With tinkling percussion and sure strokes of their bows, the Bay Area Rainbow Symphony filled the San Francisco Conservatory of Music with the beginnings of its 2012-13 season.
Reunions abounded at the BARS season opening concert Sept. 15. For the first time since the symphony’s humble beginnings in 2008, Cyrus Ginwala, SF State professor and orchestra director, returned to the group as a guest conductor.
“It’s amazing to see how the group has grown and how it’s improved in that time,” Ginwala said. “It’s like a different orchestra completely.”
While the symphony has grown, its mission to reclaim LGBTQ history through music has remained pivotal to the organization. Through the performance of Maurice Ravel’s Piano Concerto in G, the BARS acknowledged Ravel as a prominent gay composer in classical music.
“Ravel was not known to be gay or straight when he was alive, but there’s a lot of evidence to suggest that he was gay, and it’s only within the last 10 years that scholars have sort of come to claim him that way,” Ginwala said.
The Ravel piece also had the effect of reuniting Ginwala with pianist Marc Peloquin, who he had not performed with since the 1980s.
“It’s absolutely wonderful. It’s like going back in time,” Peloquin said. “It’s fun to collaborate, especially on a piece like Ravel’s concerto, which is full of color.”
Peloquin remarks that the BARS is a celebration of community and a chance to highlight the diversity of artistic talent and interest within the LGBTQ community.
“A lot of times with gay men it tends to be disco or dance music,” he said. “Which is fine, but there’s actually a community of musicians who gather to make (classical) music like this.”
Bookending the Ravel concerto, the BARS performed “Blue Cathedral” by contemporary composer Jennifer Higdon and Symphony No. 2, a staple in classical repertoire by Johannes Brahms. Violinist Drew Cranfill, a music student at SF State, said that Brahms was a “must play,” but the Higdon piece provided an important educational opportunity as well.

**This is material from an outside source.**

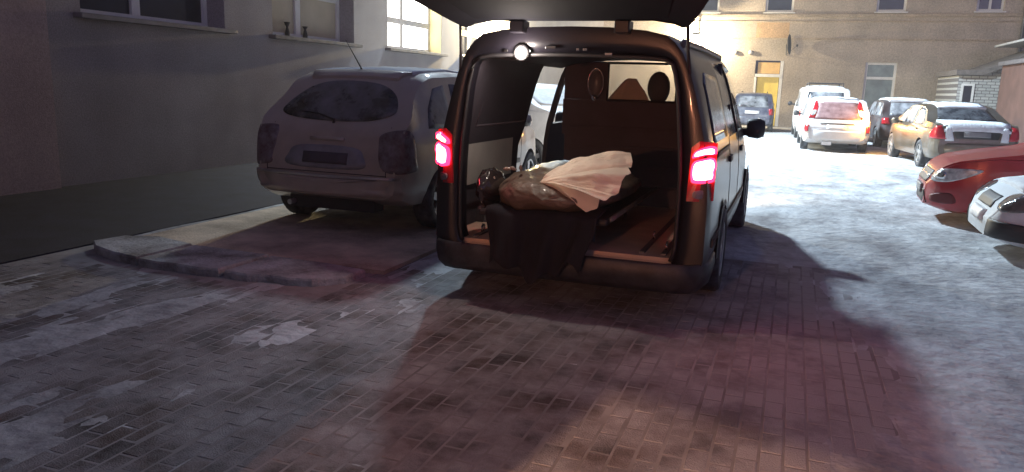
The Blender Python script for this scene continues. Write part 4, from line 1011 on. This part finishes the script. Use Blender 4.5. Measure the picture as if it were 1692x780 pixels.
# tail lights
for s in (-1, 1):
    tl = empty('tail_light', (0, 0, 0)); tl.parent = van
    def tlp(pts, y0, y1, m_, nm):
        mb_ = MB(); nP = len(pts)
        P_ = [(s*x, z) for x, z in pts]
        def yy(x): return y0 + .10*smoothstep(.90, 1.0, abs(x))
        cx = sum(p[0] for p in P_)/nP; cz = sum(p[1] for p in P_)/nP; RN = 5
        vs = [(cx, yy(cx)-.003, cz)]
        for r_ in range(1, RN+1):
            for x, z in P_:
                a_ = cx+(x-cx)*r_/RN; vs.append((a_, yy(a_)-.003*(1-r_/RN), cz+(z-cz)*r_/RN))
        vs += [(x*.992, max(y1, yy(x)+.02), z) for x, z in P_]
        fs = [(0, 1+i, 1+(i+1) % nP) for i in range(nP)]
        for r_ in range(RN):
            fs += [(1+r_*nP+i, 1+r_*nP+(i+1) % nP, 1+(r_+1)*nP+(i+1) % nP, 1+(r_+1)*nP+i) for i in range(nP)]
        return mb_.add(vs, fs).build(nm, m_, tl, False)
    tlp(densify([(.84, .84), (1.005, .84), (1.005, 1.22), (.90, 1.235), (.85, 1.19)], 4), -.020, .12, lens_red, 'housing')
    main = catmull([(.865, .985), (.885, .965), (.985, .965), (1.006, .99), (1.003, 1.035), (1.012, 1.075), (.995, 1.125), (.93, 1.12), (.875, 1.10), (.86, 1.05)], 4)
    upper = catmull([(.865, 1.125), (.89, 1.13), (.94, 1.145), (1.0, 1.15), (1.008, 1.17), (1.0, 1.20), (.95, 1.20), (.90, 1.18), (.87, 1.155)], 4)
    def shrink(p, kx, kz, dx=0, dz=0):
        cx_ = sum(q[0] for q in p)/len(p); cz_ = sum(q[1] for q in p)/len(p)
        return [(cx_+(x-cx_)*kx+dx, cz_+(z-cz_)*kz+dz) for x, z in p]
    tlp(main, -.060, .05, tail_rim, 'lamp'); tlp(shrink(main, .80, .78, .0, .006), -.068, .05, tail_glow, 'bulb_glow')
    tlp(upper, -.060, .05, tail_rim, 'upper_lamp'); tlp(shrink(upper, .78, .60), -.068, .05, tail_glow if s > 0 else tail_amber, 'bulb_glow')
    tlp(catmull([(.89, .865), (.98, .865), (.98, .91), (.89, .91)], 3), -.044, .05, lens_dull, 'reflector')
# tailgate, raised a little above level
tg = MB(); hwk = [(0, .74), (.04, .775), (.15, .80), (.35, .835), (.65, .875), (.9, .90), (1.2, .90), (1.36, .87), (1.43, .80), (1.46, .70)]
zb = lambda d: 1.980 + .145*d
vs = []; fs = []; XS = [-1, -.92, -.75, -.4, 0, .4, .75, .92, 1]
for d, hw in hwk:
    for xk in XS:
        ed = max(0, abs(xk)-.75)/.25
        vs.append((xk*hw + .085*min(1, d/.65), -.02-d + (.0 if d < 1.3 else .06*abs(xk)**3), zb(d) - .045*ed**2 - (.05 if d < .1 else 0)*0))
nx = len(XS)
for i in range(len(hwk)-1):
    for k2 in range(nx-1): fs.append((i*nx+k2, i*nx+k2+1, (i+1)*nx+k2+1, (i+1)*nx+k2))
tgo = tg.add(vs, fs).build('tailgate', mat('tailgate_black', (.010, .010, .014), .9, spec=.1), van, True); sd = tgo.modifiers.new('t', 'SOLIDIFY'); sd.thickness = .11; sd.offset = 1; bv = tgo.modifiers.new('b', 'BEVEL'); bv.width = .035; bv.segments = 3; bv.angle_limit = R(50)
m = MB(); m.add([(-.66, -.14, zb(.14)-.012), (.66, -.14, zb(.14)-.012), (.76, -.62, zb(.62)-.012), (-.76, -.62, zb(.62)-.012)], [(0, 1, 2, 3)]); o = m.build('rear_window', mat('tailgate_glass', (.008, .008, .011), .9, spec=.1), tgo); sd = o.modifiers.new('t', 'SOLIDIFY'); sd.thickness = .01
m = MB(); m.add([(-.72, -.70, zb(.7)-.014), (.72, -.70, zb(.7)-.014), (.74, -1.3, zb(1.3)-.014), (-.74, -1.3, zb(1.3)-.014)], [(0, 1, 2, 3)]); o = m.build('inner_trim', MATS['tailgate_black'], tgo); sd = o.modifiers.new('t', 'SOLIDIFY'); sd.thickness = .015
MB().box(-.07, .07, -1.4, -1.33, zb(1.35)-.07, zb(1.35)-.0).build('latch', black_trim, tgo, bevel=.01)
for s in (-1, 1):
    MB().tube([(s*.80, .01, 1.66), (s*.785, -.03, 1.80), (s*.775, -.07, zb(.06)-.005)], [.014, .011, .010], 8).build('gas_strut', black_trim, van, True)
# right and left mirrors
for s in (-1, 1):
    m = MB(); m.tube([(s*.90, 3.72, 1.12), (s*1.02, 3.70, 1.13)], .04, 8)
    m.lathe([(0, .001), (0, .085), (.02, .10), (.12, .11), (.18, .085), (.19, .001)], 'x', 16, (s*.99 if s > 0 else -1.18, 3.70, 1.17), closed=False)
    m.build('mirror', black_trim, van, True)
# lamp at the top of the load opening, lit, and the cargo light by the partition
lm = MB().lathe([(0, .001), (0, .055), (-.018, .055), (-.028, .035)], 'y', 18, closed=False).build('courtesy_lamp', lamp_metal, van, True); lm.location = (-.335, -.012, 1.775)
lg = MB().lathe([(-.020, .001), (-.020, .034), (-.038, .026), (-.042, .001)], 'y', 18, closed=False).build('lamp_lens', lamp_glow, lm, True)
lamp_obj('courtesy_bulb', 'POINT', (0, -.085, -.01), LAMP_VAN['power'], LAMP_VAN['col'], lm, .03)
# headlights, lit like the tail lights; they brighten the yard in front of the van
for s_ in (-1, 1):
    hl = MB().lathe([(0, .001), (0, .12), (.03, .11), (.05, .001)], 'y', 18, closed=False).build('headlight', lens_clear, van, True)
    hl.location = (s_*.66, 5.02, .74); hl.scale = (1.3, 1, .7)
    hb = lamp_obj('headlight_bulb', 'SPOT', (s_*.66, 5.16, .74), HEADLIGHT['power'], HEADLIGHT['col'], van, .06)
    hb.data.spot_size = R(HEADLIGHT['cone']); hb.data.spot_blend = HEADLIGHT['blend']
    hb.rotation_euler = Vector((-.12, 1.0, -.10)).to_track_quat('-Z', 'Y').to_euler()

# ---------------------------------------------------------------- load in the van
SX, SY = VX-.16, VY
stretch = empty('stretcher', (SX, SY, .435), 0, 'dark low stretcher pushed part way into the back of the van', 'stretcher')
m = MB(); m.box(-.44, .50, -.10, 1.80, .20, .25); m.build('deck', black_trim, stretch, bevel=.015)
for s in (-1, 1):
    MB().tube([(.03+s*.48, -.04, .24), (.03+s*.48, 1.82, .24)], .018, 8).build('side_rail', lamp_metal, stretch, True)
    for y in (.35, 1.5):
        MB().tube([(s*.30, y, .20), (s*.30, y, .0)], .015, 8).build('leg', lamp_metal, stretch)
# dark blanket hanging from the stretcher end over the sill
vs = []; fs = []; nu, nv = 34, 22
for j in range(nv):
    v = j/(nv-1)
    for i in range(nu):
        u = i/(nu-1)
        hw = .40 - .07*smoothstep(.3, 1, v)
        x = (u-.5)*2*hw + .02*math.sin(v*4)
        if v < .25:
            y = .35 - v/.25*.56; z = .265
        else:
            q = (v-.25)/.75; y = -.21 - .02*q + .03*math.sin(u*17+q*2)*min(1, q*3) + .012*math.sin(u*41); z = .265 - q*.44*(1-.25*abs(u-.45)) + .04*q*math.sin(u*9) + .03*q*math.sin(u*23)
        z += .02*noise.noise(Vector((u*6, v*6, 0)))
        vs.append((x, y, z))
for j in range(nv-1):
    for i in range(nu-1): fs.append((j*nu+i, j*nu+i+1, (j+1)*nu+i+1, (j+1)*nu+i))
me = bpy.data.meshes.new('blanket'); me.from_pydata(vs, [], fs); me.update()
bl = link('blanket', me, None, True, [mat('blanket_dark', (.010, .010, .016), .95, var=.25, vscale=8, bump=.4, bscale=300)])
bl.location = (SX+.03, SY+.03, .435); sd = bl.modifiers.new('t', 'SOLIDIFY'); sd.thickness = .008
tagp(bl, 'dark blanket hanging over the end of the stretcher', 'blanket')
# brown wrapped bundle
bun = mat('wrap_brown', (.14, .10, .075), .55, var=.3, vscale=7, bump=.7, bscale=22, coat=.12)
def bundle_mesh():
    vs = []; fs = []; na, nb = 64, 40
    for j in range(nb+1):
        th = math.pi*j/nb
        for i in range(na):
            ph = 2*math.pi*i/na
            d = Vector((math.sin(th)*math.cos(ph), -math.cos(th), math.sin(th)*math.sin(ph)))
            e = .72
            p = Vector((math.copysign(abs(d.x)**e, d.x)*.45, math.copysign(abs(d.y)**.6, d.y)*.82, math.copysign(abs(d.z)**.8, d.z)*.12))
            r = noise.ridged_multi_fractal(Vector((p.x*5+3, p.y*4, p.z*7)), 1.0, 2.0, 4, 1.0, 2.0)
            p *= 1.0 + .045*(r-1.0)
            p.z += .018*noise.noise(Vector((p.x*9, p.y*6, 4)))
            # a hump at the left end, lower toward the right
            p.z *= 1.0 + .40*math.exp(-((p.x+.24)/.20)**2) - .30*smoothstep(.05, .5, p.x)
            if p.z < -.10: p.z = -.10 + (p.z+.10)*.2
            vs.append(tuple(p))
    for j in range(nb):
        for i in range(na): fs.append((j*na+i, j*na+(i+1) % na, (j+1)*na+(i+1) % na, (j+1)*na+i))
    me = bpy.data.meshes.new('bundle'); me.from_pydata(vs, [], fs); me.update(); return me
bo = link('wrapped_bundle', bundle_mesh(), None, True, [bun]); bo.location = (-1.54, SY+.62, .80)
tagp(bo, 'long brown plastic wrapped bundle lying on the stretcher', 'bundle')
# small glossy crumples of the wrap
for q, (x, y, z) in enumerate(((-.33, -.62, .17), (-.27, -.66, .18), (-.22, -.64, .185), (-.44, -.60, .08), (-.03, -.74, .06))):
    m = MB().lathe([(-.03, .001), (-.02, .010), (0, .014), (.02, .009), (.035, .001)], 'x', 7, closed=False)
    o = m.build('wrap_crumple', mat('wrap_gloss', (.30, .24, .20), .12, coat=1.0), bo, True); o.location = (x, y, z); o.rotation_euler = (q*.7, .4*q, .9*q)
# dark plastic bag beside it
vs = []; fs = []; na, nb = 28, 18
for j_ in range(nb+1):
    th = math.pi*j_/nb
    for i_ in range(na):
        ph = 2*math.pi*i_/na
        d = Vector((math.sin(th)*math.cos(ph)*.085, math.sin(th)*math.sin(ph)*.20, math.cos(th)*.135))
        vs.append(tuple(d*(1+.16*noise.noise(d*22) + .10*abs(noise.noise(d*45)))))
for j_ in range(nb):
    for i_ in range(na): fs.append((j_*na+i_, j_*na+(i_+1) % na, (j_+1)*na+(i_+1) % na, (j_+1)*na+i_))
me = bpy.data.meshes.new('bag'); me.from_pydata(vs, [], fs); me.update()
o = link('plastic_bag', me, None, True, [mat('bag_dark', (.030, .022, .022), .18, coat=.8)]); o.location = (-2.03, SY+.10, .815)
tagp(o, 'dark glossy plastic bag at the left end of the bundle', 'bag')
# creased tan sheet fanned over the right side
A = Vector((-1.60, 4.98, .90))
rim = [Vector(p) for p in ((-1.50, 5.20, .995), (-1.40, 5.30, 1.045), (-1.22, 5.38, 1.085), (-1.055, 5.36, 1.105), (-1.02, 5.26, 1.065), (-1.03, 5.16, 1.03), (-.985, 5.08, .985), (-1.03, 5.00, .935), (-1.04, 4.94, .885), (-1.10, 4.90, .845), (-1.13, 4.87, .80), (-1.16, 4.86, .775), (-1.24, 4.86, .755), (-1.33, 4.88, .80), (-1.45, 4.92, .86))]
vs = [tuple(A)]; fs = []; NR = 14
sub = []
for i in range(len(rim)-1):
    for k2 in range(6): sub.append(rim[i].lerp(rim[i+1], k2/6))
sub.append(rim[-1]); ns = len(sub)
for r in range(1, NR+1):
    k2 = r/NR
    for i, p in enumerate(sub):
        q = A.lerp(p, k2); ph = (i/(ns-1))**1.3*2*math.pi*3.4
        tri = 2/math.pi*math.asin(math.sin(ph + .8*noise.noise(Vector((i*.1, 0, 5)))))
        amp = .075*k2**.9*(.30+1.2*abs(noise.noise(Vector((i*.09, 3.3, 1)))) )
        q = q + Vector((.0, -.75, .65))*(tri*amp + .035*math.sin(math.pi*k2) + .020*noise.noise(q*9) + .012*abs(noise.noise(q*22)))
        vs.append(tuple(q))
for i in range(ns-1): fs.append((0, 1+i, 2+i))
for r in range(NR-1):
    for i in range(ns-1):
        a = 1+r*ns; fs.append((a+i, a+ns+i, a+ns+i+1, a+i+1))
me = bpy.data.meshes.new('sheet'); me.from_pydata(vs, [], fs); me.update()
sh = link('tan_sheet', me, None, False, [mat('sheet_tan', (.80, .70, .57), .8, var=.08, vscale=6, bump=.2, bscale=60)])
sd = sh.modifiers.new('t', 'SOLIDIFY'); sd.thickness = .003
tagp(sh, 'creased tan sheet fanned out on the bundle in the van', 'sheet')
# tan cloth thrown over the middle seat back, seen through the partition window
vs = []; fs = []
for j_ in range(9):
    for i_ in range(13):
        u = i_/12-.5; v = j_/8
        hw = .07 + .30*v
        vs.append((u*hw*2*.62, -.02-.10*v + .02*math.sin(u*19)*v, .25*(1-v**1.2) + .012*noise.noise(Vector((u*7, v*5, 2)))))
for j_ in range(8):
    for i_ in range(12): fs.append((j_*13+i_, j_*13+i_+1, (j_+1)*13+i_+1, (j_+1)*13+i_))
me = bpy.data.meshes.new('cloth'); me.from_pydata(vs, [], fs); me.update()
o = link('tan_cloth', me, None, True, [MATS['sheet_tan']]); o.location = (VX-.06, VY+2.46, 1.40); sd = o.modifiers.new('t', 'SOLIDIFY'); sd.thickness = .006
tagp(o, 'tan cloth over the middle front seat, seen through the partition window', 'cloth')


# ================================================================== thin haze added to give the far lights a bloom
hz = MB().box(-22, 17, -12, 48, -1.05, 13.5).build('haze', [], None)
hm = bpy.data.materials.new('haze'); hm.use_nodes = True; nt = hm.node_tree; nt.nodes.clear()
ho = nt.nodes.new('ShaderNodeOutputMaterial'); pv = nt.nodes.new('ShaderNodeVolumePrincipled')
pv.inputs['Color'].default_value = (0.92, 0.93, 0.96, 1); pv.inputs['Density'].default_value = 0.0022; pv.inputs['Anisotropy'].default_value = 0.35
nt.links.new(pv.outputs[0], ho.inputs['Volume']); hz.data.materials.append(hm); hz['kind'] = 'stuff'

“Oftentimes in academia, classical musicians don’t get a chance to play contemporary music because we’re too busy learning the repertoire from the past,” Cranfill said. “This Higdon piece is edgy. It’s good to play it, for me, because it has technique that I won’t learn in Mozart.”
As BARS strives to perform eclectic combinations of recognizable masterpieces and emerging ones like Higdon’s, the musicians and audiences have a lot to look forward to.
“Contemporary concert works often have more percussion, so as a percussion section, we enjoy playing those,” said Mark Saccomano, the BARS percussion section leader. “It’s fun to be playing a living composer, a lesbian composer, a composer who won the Pulitzer Prize recently.”
While there will certainly be more exciting contemporary pieces performed throughout the season, Saccomano said the symphony will also perform such unmistakable classics as Beethoven’s Symphony No. 5.
There is truly something for everyone in a BARS performance, from classical connoisseurs to fans of art music to LGBTQ activists. Beth Wiesendanger, political activist by day and BARS percussionist by night, has found the perfect niche in this organization.
“Being able to take my love of politics and infuse it with music is a really great opportunity,” said Wiesendanger, an alumna of SF State. “I think the awareness that we’re creating for LGBT musicians is a wonderful experience to be a part of.”
BARS will perform again Nov. 10 at Calvary Presbyterian Church with Christian Baldini as guest conductor.